A Little About Me

Baxter State Park -- Bull Moose Sparring

Once again we were out looking for that elusive big bull moose, and not having much luck on the Golden Road, we decided to head back to Sandy Stream Pond.  The weather was warm about 75 most of the day and when it is this warm moose are generally found in two places, deep in the forest or in the water.

We met up with Vicki Nolan on the way back from Kidney Pond and we all headed over to Sandy Stream.
As we were setting up our gear and preparing for the small hike out to the pond several people indicated to us that there was a pair of bull moose in the pond fighting.

Well with a little extra adrenalin from that news we headed to the pond as fast as we could navigate that wooden boardwalk and uphill climbs.  When we got to the viewing area there were two bull moose in the water feeding on vegetation in the pond.  

A little about moose ---  The moose is the world's largest deer and can run up to 35 miles per hour or can easily swim 10 miles.  Moose will eat willow, birch and aspen twigs, horsetail, sedges, roots and pond weeds and grasses.  Moose eat leaves, twigs, buds and the bark of some woody plants, as well as lichens, aquatic plants and some of the taller herbaceous land plants.  Moose can actually feed under water.

These two moose were feeding on the pond grasses for quite some time.  We arrived at the pond right around 3:30, for the better part of an hour we watched the two bulls, the bigger of the two is about 5 years old and has a nice size rack, the smaller is about 2 or 3 years old and is a spike or as we called him spikey.

Since Sandy Stream Pond is at the base of mount Katahdin and is surrounded by mountains on two sides, the light falls off pretty fast in the late afternoon.  
On this particular day we also had some clouds around the summit of Katahdin that were blocking any sunlight that was left.

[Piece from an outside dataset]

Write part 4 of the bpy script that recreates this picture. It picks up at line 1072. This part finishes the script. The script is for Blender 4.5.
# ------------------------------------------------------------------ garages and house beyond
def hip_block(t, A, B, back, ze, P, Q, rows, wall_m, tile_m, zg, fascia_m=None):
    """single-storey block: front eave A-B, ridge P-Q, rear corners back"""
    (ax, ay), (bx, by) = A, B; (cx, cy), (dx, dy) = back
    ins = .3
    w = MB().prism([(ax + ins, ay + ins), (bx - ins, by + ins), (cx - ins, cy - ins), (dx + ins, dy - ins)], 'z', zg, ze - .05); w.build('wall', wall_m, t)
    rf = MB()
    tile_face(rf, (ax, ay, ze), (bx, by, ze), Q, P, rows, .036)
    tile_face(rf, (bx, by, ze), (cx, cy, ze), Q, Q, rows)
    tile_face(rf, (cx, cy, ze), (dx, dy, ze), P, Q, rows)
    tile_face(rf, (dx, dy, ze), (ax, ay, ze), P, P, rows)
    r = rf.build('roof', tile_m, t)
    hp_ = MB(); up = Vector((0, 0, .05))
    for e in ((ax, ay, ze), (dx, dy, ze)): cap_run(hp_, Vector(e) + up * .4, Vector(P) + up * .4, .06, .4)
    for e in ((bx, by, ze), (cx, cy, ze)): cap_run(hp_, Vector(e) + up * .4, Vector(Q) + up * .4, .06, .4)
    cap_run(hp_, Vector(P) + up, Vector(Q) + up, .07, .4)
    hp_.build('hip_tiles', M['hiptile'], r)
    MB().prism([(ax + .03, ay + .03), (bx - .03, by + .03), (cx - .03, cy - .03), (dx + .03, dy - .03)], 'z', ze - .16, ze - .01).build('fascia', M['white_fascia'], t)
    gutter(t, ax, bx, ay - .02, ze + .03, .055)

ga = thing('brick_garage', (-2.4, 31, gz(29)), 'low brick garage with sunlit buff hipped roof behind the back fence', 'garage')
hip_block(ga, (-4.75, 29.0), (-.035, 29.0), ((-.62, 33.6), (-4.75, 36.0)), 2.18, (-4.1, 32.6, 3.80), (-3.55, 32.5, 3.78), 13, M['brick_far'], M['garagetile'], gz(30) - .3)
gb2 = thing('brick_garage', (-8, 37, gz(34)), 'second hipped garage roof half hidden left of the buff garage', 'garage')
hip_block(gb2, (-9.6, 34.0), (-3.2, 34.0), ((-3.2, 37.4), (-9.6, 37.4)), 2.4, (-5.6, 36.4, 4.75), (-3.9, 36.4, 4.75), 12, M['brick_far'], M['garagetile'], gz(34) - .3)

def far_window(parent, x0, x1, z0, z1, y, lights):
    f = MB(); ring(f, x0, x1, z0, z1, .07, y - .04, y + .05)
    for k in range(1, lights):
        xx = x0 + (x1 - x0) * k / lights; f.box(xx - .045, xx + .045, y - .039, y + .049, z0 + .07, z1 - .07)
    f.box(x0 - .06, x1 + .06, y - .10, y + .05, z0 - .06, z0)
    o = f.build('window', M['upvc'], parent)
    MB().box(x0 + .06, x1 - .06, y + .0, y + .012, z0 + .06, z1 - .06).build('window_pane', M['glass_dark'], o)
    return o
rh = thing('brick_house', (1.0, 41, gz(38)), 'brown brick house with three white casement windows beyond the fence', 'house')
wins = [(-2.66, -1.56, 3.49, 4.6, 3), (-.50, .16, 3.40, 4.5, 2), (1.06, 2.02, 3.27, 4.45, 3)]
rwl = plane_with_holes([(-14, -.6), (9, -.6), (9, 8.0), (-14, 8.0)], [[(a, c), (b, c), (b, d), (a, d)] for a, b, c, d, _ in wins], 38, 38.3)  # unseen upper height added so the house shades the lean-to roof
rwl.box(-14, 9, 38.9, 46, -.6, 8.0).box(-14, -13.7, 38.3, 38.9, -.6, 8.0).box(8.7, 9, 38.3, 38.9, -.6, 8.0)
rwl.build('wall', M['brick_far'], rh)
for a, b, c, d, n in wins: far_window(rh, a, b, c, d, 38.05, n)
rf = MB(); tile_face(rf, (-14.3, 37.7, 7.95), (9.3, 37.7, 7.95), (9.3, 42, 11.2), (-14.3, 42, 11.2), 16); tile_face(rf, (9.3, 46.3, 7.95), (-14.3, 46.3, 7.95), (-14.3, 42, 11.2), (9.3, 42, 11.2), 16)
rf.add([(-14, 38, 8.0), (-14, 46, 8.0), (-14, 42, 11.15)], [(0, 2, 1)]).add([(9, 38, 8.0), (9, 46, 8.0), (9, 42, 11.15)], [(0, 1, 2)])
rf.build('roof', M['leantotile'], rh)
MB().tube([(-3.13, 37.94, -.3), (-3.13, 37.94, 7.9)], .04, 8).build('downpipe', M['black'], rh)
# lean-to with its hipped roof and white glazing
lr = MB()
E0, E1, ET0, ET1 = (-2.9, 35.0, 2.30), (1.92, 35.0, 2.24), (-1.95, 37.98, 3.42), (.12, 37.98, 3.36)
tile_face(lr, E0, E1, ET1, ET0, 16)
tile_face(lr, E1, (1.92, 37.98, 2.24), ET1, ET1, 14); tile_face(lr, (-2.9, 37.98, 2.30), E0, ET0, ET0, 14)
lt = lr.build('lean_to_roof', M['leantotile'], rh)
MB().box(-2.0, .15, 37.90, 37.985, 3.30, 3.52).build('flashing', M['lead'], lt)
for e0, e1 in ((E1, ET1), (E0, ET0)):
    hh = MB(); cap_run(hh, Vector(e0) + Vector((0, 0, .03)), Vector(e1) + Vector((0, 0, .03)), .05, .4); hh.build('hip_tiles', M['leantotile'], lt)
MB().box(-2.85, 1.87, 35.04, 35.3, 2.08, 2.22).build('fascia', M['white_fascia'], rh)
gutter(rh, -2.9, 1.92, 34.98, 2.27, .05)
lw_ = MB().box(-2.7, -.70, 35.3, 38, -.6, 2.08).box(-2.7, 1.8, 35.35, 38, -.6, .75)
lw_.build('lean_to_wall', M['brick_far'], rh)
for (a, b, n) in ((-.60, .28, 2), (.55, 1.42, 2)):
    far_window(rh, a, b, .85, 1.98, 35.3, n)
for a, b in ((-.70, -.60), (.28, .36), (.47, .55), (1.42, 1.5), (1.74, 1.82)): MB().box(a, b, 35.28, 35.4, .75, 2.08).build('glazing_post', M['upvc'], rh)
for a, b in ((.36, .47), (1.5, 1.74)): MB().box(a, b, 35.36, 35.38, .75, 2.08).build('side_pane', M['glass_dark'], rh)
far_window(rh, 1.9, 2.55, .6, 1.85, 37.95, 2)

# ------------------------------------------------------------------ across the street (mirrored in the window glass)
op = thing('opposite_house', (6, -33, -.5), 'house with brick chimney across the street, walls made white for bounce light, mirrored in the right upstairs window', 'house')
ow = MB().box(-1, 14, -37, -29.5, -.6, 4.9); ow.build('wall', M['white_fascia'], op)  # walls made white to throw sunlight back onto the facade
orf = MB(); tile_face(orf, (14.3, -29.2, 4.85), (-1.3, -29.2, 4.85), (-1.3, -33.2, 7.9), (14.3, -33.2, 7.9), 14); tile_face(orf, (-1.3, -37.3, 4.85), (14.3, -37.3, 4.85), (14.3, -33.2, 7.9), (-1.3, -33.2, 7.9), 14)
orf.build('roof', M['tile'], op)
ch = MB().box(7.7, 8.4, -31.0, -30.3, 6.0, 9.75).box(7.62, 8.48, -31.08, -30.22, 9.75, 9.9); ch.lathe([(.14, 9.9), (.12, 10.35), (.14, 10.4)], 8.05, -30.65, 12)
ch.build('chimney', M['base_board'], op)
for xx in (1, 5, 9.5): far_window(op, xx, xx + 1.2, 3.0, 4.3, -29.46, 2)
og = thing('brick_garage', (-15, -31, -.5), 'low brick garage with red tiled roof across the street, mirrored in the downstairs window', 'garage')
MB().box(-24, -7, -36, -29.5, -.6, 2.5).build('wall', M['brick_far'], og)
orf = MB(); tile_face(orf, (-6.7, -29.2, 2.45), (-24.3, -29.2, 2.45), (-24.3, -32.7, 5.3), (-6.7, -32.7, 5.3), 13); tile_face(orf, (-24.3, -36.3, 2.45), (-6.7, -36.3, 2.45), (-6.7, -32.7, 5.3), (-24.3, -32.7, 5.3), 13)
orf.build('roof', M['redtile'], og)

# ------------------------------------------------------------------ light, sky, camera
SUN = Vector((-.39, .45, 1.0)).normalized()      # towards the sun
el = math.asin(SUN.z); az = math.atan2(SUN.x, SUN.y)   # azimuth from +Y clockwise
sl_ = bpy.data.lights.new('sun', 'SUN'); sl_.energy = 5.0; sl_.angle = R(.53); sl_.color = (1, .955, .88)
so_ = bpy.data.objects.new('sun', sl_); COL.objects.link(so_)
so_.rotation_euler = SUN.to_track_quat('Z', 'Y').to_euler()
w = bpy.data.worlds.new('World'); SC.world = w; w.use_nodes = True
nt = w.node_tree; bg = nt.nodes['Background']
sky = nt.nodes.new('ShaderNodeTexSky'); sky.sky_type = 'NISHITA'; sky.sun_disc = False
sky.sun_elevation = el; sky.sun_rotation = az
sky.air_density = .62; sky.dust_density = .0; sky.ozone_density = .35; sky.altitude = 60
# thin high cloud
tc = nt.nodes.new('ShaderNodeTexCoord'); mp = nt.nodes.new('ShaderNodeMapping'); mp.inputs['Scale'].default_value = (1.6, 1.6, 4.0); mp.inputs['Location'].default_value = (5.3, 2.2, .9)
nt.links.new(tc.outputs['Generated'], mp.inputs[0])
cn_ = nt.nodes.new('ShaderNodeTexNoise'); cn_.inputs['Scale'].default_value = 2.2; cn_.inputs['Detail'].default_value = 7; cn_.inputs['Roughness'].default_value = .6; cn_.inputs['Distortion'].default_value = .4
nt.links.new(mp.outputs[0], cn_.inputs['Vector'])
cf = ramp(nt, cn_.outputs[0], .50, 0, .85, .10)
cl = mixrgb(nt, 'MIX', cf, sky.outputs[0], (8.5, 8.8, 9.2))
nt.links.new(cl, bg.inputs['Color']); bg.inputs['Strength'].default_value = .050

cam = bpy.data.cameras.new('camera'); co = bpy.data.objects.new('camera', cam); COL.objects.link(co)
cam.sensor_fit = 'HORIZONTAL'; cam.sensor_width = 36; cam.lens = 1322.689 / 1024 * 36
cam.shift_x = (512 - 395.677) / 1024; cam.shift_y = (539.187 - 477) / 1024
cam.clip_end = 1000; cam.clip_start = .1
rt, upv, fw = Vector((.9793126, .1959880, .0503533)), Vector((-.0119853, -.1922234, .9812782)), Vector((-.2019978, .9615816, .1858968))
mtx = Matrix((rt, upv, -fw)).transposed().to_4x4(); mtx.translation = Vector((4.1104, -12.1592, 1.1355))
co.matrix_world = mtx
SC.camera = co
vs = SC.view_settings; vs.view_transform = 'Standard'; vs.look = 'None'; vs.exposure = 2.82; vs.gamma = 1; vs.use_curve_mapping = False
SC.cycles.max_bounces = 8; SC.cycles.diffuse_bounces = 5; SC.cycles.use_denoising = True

We did the best we could and dialed our ISO up to 1600 and even 3200 at times.  Lucky for me I chose to bring the Nikon 200-400 VR with me today.  As it turned out I would have loved to have the extra reach of the 600 but I was glad I had the VR since the shutter speeds were seldom over 1/125 of a second.  Most of the shots were about 1/80 or 1/60.  I really thought they would not be much good, given the circumstances, but I was later very surprised.

After some time spikey moved toward the shore and started to rub his antlers on a sapling nearby, this is a typical male behavior this time of year.  He was trying to provoke a response from the older bull feeding in the pond but that bull was much to busy eating to even care.  So spikey moved on and out of site.

After some more time elapsed the bigger bull finally emerged from the pond and headed straight for the sapling that spikey was rubbing.  This bull rubbed it too, but because of the size of his antlers he looked more like he was going to break it.  After rubbing it a few times he stood and waited --- We guessed he was waiting for spikey to come back out and play.


Sure enough it wasn't long before spikey came out and the two started to lock antlers.  It was a playful encounter and they were just testing each others strength.  One thing about spikey, as many times as the big bull pushed him back he always came back for more.  These two played for the better part of and hour and it was already after 5pm before we realized it.  Since sunset was about 5:40 we needed to get out of there and back to the truck before we had to do it in twilight.


It was a marvelous few hours, Joe, Bill and myself had never seen anything like that before in all the years we have been looking for moose.  Vicki (moose lady) of course said she sees this kind of thing all the time.